--- DATASET CONTENT ---
## start

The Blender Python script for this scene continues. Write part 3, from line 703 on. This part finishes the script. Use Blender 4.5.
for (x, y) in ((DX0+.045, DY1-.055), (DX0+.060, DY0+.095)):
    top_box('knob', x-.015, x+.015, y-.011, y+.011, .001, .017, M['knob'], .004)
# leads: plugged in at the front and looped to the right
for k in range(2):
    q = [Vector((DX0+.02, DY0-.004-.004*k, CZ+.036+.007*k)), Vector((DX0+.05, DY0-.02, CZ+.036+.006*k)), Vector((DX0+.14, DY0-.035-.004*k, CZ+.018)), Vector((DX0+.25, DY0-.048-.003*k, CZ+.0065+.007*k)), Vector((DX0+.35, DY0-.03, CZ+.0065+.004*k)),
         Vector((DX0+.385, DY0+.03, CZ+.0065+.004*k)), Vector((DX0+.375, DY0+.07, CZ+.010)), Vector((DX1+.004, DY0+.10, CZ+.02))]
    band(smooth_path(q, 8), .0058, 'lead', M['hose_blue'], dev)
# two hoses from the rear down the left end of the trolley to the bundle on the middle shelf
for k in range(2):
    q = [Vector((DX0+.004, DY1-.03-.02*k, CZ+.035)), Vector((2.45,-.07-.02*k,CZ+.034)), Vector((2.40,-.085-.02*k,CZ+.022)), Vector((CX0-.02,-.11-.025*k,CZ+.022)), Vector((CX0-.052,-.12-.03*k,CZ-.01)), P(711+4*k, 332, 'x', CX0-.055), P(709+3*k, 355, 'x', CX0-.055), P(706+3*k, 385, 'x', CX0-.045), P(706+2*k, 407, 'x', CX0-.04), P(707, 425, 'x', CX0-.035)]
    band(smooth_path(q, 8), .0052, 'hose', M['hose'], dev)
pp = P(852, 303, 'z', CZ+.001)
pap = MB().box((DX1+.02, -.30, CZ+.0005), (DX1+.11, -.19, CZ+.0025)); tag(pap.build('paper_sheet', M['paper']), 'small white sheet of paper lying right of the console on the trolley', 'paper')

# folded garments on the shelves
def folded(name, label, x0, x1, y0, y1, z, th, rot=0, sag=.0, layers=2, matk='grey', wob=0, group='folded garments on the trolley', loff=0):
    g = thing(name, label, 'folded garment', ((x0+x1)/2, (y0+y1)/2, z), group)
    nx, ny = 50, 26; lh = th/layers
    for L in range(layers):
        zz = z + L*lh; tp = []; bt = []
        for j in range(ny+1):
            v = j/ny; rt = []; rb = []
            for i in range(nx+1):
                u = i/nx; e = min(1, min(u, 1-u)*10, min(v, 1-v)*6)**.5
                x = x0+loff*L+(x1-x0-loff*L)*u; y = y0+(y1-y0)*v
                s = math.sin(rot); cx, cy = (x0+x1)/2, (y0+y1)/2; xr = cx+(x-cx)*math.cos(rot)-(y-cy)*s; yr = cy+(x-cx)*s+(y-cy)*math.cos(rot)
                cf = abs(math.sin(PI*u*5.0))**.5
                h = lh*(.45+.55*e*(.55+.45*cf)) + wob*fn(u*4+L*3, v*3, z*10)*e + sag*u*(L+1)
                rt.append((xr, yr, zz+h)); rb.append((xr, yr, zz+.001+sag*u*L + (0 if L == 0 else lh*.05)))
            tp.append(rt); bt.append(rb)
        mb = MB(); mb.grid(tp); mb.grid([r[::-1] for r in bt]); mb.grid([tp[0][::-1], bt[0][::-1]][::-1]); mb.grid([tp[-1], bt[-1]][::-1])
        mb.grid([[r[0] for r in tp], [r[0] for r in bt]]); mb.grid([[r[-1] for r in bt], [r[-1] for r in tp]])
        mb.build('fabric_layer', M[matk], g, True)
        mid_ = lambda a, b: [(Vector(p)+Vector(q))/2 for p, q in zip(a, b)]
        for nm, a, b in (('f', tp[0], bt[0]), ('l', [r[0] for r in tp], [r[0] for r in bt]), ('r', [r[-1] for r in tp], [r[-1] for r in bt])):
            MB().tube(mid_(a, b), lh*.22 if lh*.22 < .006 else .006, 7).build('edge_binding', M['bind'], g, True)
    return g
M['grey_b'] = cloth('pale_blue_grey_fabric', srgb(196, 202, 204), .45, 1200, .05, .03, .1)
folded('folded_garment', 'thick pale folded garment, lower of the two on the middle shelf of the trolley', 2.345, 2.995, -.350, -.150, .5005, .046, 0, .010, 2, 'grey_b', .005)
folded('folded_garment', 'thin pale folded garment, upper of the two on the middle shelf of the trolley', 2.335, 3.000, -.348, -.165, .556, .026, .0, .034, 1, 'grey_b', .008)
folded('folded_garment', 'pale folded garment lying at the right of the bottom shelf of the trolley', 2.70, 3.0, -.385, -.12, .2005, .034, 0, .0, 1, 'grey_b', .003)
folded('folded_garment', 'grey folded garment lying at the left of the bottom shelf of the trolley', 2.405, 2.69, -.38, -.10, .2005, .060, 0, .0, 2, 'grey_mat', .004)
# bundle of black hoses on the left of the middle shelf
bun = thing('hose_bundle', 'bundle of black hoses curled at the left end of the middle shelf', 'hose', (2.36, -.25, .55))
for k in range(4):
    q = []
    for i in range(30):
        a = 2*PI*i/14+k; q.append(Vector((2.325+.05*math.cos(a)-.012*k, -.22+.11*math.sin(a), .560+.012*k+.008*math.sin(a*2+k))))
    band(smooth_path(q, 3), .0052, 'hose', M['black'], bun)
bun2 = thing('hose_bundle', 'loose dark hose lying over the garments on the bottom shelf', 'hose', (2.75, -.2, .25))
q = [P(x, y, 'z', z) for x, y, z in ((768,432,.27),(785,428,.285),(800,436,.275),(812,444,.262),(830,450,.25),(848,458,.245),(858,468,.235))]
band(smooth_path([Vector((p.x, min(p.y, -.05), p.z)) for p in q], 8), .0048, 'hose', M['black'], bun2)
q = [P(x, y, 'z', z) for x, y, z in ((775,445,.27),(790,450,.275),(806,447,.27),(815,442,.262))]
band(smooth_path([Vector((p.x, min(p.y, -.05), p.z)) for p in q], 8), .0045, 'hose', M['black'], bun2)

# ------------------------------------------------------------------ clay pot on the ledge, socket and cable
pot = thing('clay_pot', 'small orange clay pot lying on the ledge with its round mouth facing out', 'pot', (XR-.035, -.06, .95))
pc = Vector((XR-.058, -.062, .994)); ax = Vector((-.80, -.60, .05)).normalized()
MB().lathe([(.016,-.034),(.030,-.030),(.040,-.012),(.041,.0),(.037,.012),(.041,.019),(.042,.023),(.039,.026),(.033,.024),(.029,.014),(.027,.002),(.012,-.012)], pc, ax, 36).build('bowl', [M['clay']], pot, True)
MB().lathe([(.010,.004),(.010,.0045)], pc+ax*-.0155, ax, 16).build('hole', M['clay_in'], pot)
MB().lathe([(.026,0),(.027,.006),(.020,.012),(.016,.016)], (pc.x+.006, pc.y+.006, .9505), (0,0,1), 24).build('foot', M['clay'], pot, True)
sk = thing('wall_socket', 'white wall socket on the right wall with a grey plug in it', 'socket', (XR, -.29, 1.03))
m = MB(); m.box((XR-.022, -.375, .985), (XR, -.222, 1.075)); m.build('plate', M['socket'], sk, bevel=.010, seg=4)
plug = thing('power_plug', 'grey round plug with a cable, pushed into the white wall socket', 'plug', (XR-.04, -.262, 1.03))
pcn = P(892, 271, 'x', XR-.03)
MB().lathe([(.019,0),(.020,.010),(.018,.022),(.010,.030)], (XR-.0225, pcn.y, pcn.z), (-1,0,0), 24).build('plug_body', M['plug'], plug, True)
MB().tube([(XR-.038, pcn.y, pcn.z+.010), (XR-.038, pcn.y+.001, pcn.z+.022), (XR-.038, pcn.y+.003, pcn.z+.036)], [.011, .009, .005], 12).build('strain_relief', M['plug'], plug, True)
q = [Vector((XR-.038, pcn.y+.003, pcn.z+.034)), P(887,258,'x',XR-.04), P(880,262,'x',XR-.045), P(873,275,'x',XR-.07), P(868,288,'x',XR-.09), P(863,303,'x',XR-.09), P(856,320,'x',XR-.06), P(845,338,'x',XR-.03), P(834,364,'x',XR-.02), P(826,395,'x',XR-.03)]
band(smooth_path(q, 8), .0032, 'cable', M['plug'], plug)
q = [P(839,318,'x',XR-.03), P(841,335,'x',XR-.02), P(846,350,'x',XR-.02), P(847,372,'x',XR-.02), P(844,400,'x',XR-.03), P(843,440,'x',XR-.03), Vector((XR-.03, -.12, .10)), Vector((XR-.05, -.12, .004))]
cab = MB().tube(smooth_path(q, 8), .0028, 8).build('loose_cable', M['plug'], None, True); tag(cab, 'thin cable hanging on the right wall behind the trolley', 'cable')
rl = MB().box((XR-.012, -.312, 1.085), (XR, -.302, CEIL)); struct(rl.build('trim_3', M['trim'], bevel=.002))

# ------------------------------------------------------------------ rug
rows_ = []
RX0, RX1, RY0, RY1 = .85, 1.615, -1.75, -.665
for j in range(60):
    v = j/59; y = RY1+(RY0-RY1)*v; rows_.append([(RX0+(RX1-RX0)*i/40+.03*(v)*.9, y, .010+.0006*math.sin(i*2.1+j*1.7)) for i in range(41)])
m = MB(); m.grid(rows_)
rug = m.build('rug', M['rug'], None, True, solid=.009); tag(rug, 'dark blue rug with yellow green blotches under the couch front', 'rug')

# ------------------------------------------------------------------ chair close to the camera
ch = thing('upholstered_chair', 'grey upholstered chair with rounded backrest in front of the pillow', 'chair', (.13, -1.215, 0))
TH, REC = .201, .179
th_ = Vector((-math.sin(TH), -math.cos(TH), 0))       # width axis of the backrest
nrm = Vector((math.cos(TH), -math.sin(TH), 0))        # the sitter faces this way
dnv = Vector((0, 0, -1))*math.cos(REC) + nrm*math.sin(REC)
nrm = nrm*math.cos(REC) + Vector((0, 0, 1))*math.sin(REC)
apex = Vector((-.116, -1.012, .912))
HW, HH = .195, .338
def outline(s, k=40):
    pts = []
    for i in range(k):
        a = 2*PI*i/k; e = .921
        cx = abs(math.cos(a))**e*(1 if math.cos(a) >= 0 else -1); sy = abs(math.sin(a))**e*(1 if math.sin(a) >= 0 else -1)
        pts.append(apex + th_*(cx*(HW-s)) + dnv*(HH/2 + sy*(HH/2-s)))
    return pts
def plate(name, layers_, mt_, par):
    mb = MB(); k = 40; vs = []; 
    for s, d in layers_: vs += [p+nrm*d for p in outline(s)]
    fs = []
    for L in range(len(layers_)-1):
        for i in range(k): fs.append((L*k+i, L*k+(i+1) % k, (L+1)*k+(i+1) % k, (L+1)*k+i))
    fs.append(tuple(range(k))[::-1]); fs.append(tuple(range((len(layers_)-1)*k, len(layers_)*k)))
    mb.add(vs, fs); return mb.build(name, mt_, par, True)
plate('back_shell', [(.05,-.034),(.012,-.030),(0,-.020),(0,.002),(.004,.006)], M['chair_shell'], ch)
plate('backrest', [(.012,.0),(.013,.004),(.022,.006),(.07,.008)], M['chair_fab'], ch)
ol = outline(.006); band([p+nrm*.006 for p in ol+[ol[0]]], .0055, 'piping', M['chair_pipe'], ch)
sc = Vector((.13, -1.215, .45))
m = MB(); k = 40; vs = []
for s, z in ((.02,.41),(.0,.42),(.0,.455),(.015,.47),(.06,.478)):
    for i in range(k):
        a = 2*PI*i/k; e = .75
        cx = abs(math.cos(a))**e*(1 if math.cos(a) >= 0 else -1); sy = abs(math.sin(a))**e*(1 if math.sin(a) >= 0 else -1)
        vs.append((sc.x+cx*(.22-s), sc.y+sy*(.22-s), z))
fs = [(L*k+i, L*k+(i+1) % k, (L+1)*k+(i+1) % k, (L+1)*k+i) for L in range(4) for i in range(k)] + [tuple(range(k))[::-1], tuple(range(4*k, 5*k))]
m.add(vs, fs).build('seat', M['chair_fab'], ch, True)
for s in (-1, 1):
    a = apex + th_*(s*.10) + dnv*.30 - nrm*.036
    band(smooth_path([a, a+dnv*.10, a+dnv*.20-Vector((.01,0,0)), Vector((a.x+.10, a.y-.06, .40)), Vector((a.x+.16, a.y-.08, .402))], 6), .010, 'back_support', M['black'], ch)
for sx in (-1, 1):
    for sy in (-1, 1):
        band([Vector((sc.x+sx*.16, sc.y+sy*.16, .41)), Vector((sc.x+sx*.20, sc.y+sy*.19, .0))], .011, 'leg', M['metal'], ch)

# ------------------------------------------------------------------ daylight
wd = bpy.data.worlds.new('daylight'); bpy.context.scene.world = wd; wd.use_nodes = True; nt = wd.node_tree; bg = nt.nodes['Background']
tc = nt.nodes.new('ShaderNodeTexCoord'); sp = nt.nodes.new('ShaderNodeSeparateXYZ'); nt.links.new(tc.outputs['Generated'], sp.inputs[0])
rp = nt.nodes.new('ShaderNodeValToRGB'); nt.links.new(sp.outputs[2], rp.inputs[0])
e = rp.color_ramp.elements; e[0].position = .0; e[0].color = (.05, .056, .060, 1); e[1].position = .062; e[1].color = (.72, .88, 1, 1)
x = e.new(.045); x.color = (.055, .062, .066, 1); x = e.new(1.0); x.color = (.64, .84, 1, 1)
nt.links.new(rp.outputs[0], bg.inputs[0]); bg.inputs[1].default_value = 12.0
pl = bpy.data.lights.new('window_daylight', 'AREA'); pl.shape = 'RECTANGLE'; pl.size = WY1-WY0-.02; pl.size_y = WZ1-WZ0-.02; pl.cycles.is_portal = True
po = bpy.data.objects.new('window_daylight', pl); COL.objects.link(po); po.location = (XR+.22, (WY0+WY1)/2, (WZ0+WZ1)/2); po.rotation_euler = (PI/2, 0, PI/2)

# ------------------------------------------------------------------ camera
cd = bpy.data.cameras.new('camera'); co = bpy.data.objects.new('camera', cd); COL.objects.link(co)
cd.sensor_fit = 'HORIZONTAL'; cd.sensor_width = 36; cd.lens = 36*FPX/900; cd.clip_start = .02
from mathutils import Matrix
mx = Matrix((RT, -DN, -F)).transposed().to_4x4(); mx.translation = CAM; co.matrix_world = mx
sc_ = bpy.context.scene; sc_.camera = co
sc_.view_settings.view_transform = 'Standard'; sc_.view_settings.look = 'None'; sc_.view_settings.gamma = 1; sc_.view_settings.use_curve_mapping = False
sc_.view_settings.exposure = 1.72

## end

--- TASK DETAILS ---
Restate word for word only the lines running from the beginning of the data to the line holding "the trolley', 'paper')", both included.

--- WRITTEN RESPONSE ---
The Blender Python script for this scene continues. Write part 3, from line 703 on. This part finishes the script. Use Blender 4.5.
for (x, y) in ((DX0+.045, DY1-.055), (DX0+.060, DY0+.095)):
    top_box('knob', x-.015, x+.015, y-.011, y+.011, .001, .017, M['knob'], .004)
# leads: plugged in at the front and looped to the right
for k in range(2):
    q = [Vector((DX0+.02, DY0-.004-.004*k, CZ+.036+.007*k)), Vector((DX0+.05, DY0-.02, CZ+.036+.006*k)), Vector((DX0+.14, DY0-.035-.004*k, CZ+.018)), Vector((DX0+.25, DY0-.048-.003*k, CZ+.0065+.007*k)), Vector((DX0+.35, DY0-.03, CZ+.0065+.004*k)),
         Vector((DX0+.385, DY0+.03, CZ+.0065+.004*k)), Vector((DX0+.375, DY0+.07, CZ+.010)), Vector((DX1+.004, DY0+.10, CZ+.02))]
    band(smooth_path(q, 8), .0058, 'lead', M['hose_blue'], dev)
# two hoses from the rear down the left end of the trolley to the bundle on the middle shelf
for k in range(2):
    q = [Vector((DX0+.004, DY1-.03-.02*k, CZ+.035)), Vector((2.45,-.07-.02*k,CZ+.034)), Vector((2.40,-.085-.02*k,CZ+.022)), Vector((CX0-.02,-.11-.025*k,CZ+.022)), Vector((CX0-.052,-.12-.03*k,CZ-.01)), P(711+4*k, 332, 'x', CX0-.055), P(709+3*k, 355, 'x', CX0-.055), P(706+3*k, 385, 'x', CX0-.045), P(706+2*k, 407, 'x', CX0-.04), P(707, 425, 'x', CX0-.035)]
    band(smooth_path(q, 8), .0052, 'hose', M['hose'], dev)
pp = P(852, 303, 'z', CZ+.001)
pap = MB().box((DX1+.02, -.30, CZ+.0005), (DX1+.11, -.19, CZ+.0025)); tag(pap.build('paper_sheet', M['paper']), 'small white sheet of paper lying right of the console on the trolley', 'paper')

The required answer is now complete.